Sinossi *:
Il documentario racconta lo straordinario percorso del Rwanda attraverso la storia della rinascita delle donne sopravvissute al genocidio contro i Tutsi del 1994. Per fare ciò intreccia il racconto di tre donne ruandesi: Yvonne Tangheroni Ingabire che all’epoca del genocidio aveva 9 anni, adottata da una famiglia italiana, lavora alla Caritas internazionale e sostiene una scuola in Rwanda; Valerie Mukabayire, è direttrice della scuola materna Amahoro finanziata dalla onlus “Progetto Rwanda” e legale rappresentante dell’associazione AVEGA, che dal ‘95 aiuta le vedove del genocidio con progetti di assistenza legale, socio economica e di sostegno psicologico e sanitario; Godelieve Mukasarasi fondatrice e legale rappresentante dell’associazione SEVOTA che da 25 anni si occupa delle donne vittime di violenze sessuali subite durante il genocidio e dei loro figli nati dagli stupri. Attraverso le loro testimonianze dirette dei tragici eventi e delle azioni seguite ad essi, si ricostruisce un quadro della rinascita del paese, che da una distruzione quasi totale è riuscito a risollevarsi e a riproporsi come un modello di sviluppo e pace sociale per l’Africa intera. Attraverso il film entriamo in contatto con una realtà straordinaria e poco conosciuta, fuori dagli schemi comunicativi classici del “miserabilismo” della narrazione del continente africano, con una testimonianza di estrema positività. Un racconto che prende una dimensione esemplare, non limitata alla storia del piccolo paese africano ma che in tempi di rinascita di ideologie discriminatorie e intolleranti serve a riflettere anche sul presente, sul nostro qui e ora.

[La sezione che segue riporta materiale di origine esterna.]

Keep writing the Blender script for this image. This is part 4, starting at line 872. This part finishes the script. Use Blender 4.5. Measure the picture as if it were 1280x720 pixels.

NOTIZIE 'Rwanda, Il Paese delle Donne'



Note:
LA STORIA DEL RWANDA
Nel 1994, in soli 100 giorni, si è svolto, nell’indifferenza del mondo, un genocidio, il più efferato dei crimini contro l’umanità: il genocidio contro i Tutsi. A noi quel genocidio fu raccontato poco e male. Si disse che fu la conseguenza della struttura “etnica” della società, della contrapposizione Hutu e Tutsi, mentre sappiamo che prima della colonizzazione belga essi convivevano in pace e che si differenziavano solo per la loro identità socioeconomica: coltivatori gli Hutu, allevatori i Tutsi. Ma quando i belgi, nel 1933, cristallizzarono tale supposta differenza “etnica” nelle carte di identità, si arrivò al punto di non ritorno. Si disse anche che esso fu il risultato di un “improvviso scoppio di violenza”, mentre fu preparato nei minimi dettagli e fu il prodotto di un meccanismo messo in moto almeno dal 1959, quando salgono al potere gli Hutu, alla morte dell’ultimo re Tutsi. Per le donne ruandesi quel genocidio ha voluto dire stupri di massa sistematici e forme atroci di tortura, ma, a poco a poco, queste stesse donne, nella loro dolorosa ricostruzione, ancora in atto con numerose contraddizioni, hanno saputo uscire da quella terribile zona d’ombra, fatta di trauma e vergogna. Contro l’imposizione del silenzio, hanno assegnato al racconto della violenza subita un forte significato politico: hanno chiesto e ottenuto che lo stupro fosse riconosciuto come atto di genocidio e crimine contro l’umanità e che i responsabili fossero processati davanti al Tribunale Penale Internazionale per il Rwanda.